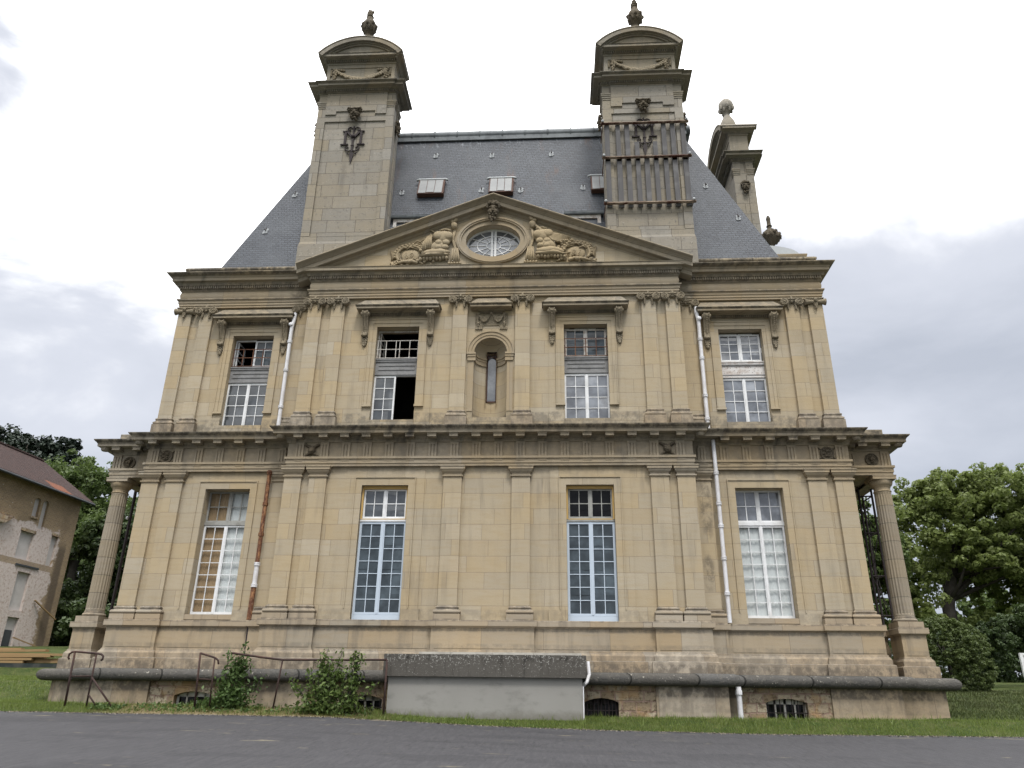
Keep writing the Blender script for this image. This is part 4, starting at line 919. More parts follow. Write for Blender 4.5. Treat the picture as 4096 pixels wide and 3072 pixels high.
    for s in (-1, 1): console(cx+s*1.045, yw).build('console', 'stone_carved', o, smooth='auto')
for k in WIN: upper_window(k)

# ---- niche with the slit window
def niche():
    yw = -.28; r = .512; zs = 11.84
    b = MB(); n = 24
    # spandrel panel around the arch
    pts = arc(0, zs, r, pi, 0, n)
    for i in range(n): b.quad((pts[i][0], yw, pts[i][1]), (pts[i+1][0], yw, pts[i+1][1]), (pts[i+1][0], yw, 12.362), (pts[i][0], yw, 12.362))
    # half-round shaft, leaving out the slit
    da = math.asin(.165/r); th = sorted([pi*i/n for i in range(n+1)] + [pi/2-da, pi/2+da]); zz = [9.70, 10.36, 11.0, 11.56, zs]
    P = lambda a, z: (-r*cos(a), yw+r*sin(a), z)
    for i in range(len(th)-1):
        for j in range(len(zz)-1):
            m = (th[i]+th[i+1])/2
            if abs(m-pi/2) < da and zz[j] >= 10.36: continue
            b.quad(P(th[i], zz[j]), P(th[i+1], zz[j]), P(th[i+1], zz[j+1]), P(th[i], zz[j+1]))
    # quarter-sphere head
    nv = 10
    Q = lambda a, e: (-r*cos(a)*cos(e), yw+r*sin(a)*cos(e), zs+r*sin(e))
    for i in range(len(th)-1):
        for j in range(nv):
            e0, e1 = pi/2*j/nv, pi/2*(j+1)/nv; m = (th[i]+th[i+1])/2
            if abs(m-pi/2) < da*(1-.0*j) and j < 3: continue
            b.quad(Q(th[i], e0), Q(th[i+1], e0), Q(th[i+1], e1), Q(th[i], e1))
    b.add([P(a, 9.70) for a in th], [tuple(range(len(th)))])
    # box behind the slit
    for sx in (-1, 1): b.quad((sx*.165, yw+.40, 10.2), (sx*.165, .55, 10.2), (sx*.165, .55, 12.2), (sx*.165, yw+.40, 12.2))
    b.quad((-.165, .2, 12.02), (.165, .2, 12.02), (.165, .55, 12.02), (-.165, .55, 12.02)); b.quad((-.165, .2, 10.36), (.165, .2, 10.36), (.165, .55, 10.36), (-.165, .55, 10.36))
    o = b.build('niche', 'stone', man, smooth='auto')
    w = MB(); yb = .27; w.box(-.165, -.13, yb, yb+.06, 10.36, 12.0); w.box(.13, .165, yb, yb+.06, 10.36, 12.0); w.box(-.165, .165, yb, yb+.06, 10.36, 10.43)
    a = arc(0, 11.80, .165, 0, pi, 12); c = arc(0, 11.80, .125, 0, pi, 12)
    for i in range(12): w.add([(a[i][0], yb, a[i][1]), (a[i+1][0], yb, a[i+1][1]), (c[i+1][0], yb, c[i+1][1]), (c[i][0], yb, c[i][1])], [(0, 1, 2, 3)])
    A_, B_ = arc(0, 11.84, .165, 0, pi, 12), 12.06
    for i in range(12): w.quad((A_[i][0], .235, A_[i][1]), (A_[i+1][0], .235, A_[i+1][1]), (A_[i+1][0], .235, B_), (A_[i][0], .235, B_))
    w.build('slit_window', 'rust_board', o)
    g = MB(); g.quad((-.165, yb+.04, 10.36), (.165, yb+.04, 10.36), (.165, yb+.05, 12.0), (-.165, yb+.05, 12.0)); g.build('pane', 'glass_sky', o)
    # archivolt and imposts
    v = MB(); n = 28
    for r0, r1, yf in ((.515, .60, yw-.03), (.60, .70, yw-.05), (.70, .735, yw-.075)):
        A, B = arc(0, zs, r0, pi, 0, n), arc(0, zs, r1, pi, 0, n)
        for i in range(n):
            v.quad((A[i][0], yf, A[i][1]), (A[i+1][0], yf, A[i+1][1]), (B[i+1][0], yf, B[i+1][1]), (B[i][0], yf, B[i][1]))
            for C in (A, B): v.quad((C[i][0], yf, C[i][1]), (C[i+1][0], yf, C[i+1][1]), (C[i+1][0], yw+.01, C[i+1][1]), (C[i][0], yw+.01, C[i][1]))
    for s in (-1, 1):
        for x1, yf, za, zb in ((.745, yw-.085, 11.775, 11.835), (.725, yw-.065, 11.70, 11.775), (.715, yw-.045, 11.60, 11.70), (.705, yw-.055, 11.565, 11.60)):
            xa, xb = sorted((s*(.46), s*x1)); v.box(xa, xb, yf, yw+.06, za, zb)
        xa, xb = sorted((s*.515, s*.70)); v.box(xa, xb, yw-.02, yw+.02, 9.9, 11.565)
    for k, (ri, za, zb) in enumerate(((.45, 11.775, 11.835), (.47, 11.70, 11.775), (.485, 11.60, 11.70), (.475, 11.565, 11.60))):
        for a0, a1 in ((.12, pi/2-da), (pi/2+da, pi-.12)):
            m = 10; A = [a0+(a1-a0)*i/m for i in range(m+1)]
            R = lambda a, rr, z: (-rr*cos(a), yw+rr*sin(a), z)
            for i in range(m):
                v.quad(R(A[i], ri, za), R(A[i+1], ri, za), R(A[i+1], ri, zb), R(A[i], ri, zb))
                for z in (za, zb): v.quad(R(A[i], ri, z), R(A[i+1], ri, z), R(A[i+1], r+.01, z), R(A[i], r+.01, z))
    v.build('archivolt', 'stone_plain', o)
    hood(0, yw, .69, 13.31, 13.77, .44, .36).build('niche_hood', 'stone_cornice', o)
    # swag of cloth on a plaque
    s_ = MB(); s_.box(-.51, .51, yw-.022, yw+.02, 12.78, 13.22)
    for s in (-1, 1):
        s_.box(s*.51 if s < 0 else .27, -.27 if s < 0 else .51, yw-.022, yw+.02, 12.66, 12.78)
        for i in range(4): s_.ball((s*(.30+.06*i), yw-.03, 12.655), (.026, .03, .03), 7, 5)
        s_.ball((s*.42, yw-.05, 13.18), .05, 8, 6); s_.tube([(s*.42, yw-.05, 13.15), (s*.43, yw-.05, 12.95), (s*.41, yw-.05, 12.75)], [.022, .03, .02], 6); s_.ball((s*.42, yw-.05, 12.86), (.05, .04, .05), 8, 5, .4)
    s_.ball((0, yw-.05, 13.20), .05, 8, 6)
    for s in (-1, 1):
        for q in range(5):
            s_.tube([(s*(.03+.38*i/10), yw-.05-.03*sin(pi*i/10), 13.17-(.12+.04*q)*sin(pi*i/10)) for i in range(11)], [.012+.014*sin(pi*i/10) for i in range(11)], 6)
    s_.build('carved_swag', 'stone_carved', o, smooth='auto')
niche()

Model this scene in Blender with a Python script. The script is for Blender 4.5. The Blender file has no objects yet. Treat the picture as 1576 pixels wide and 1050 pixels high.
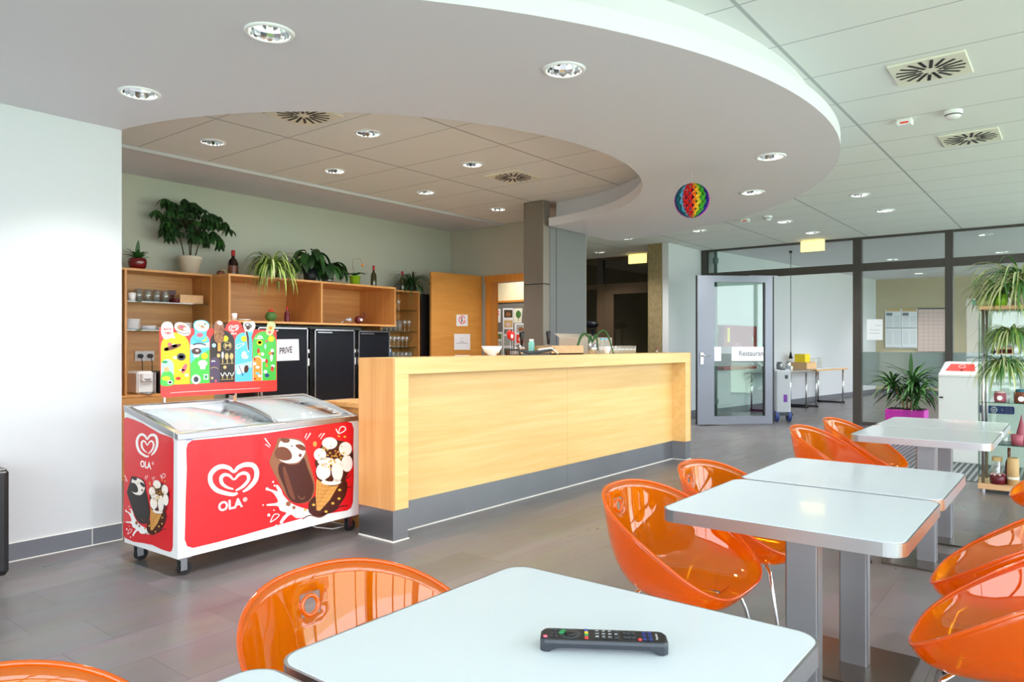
#####
### WHAT THIS TASK INVOLVES:
Determine the number of lines containing "picture". Write only that number.

### EXERCISE RESPONSE:
2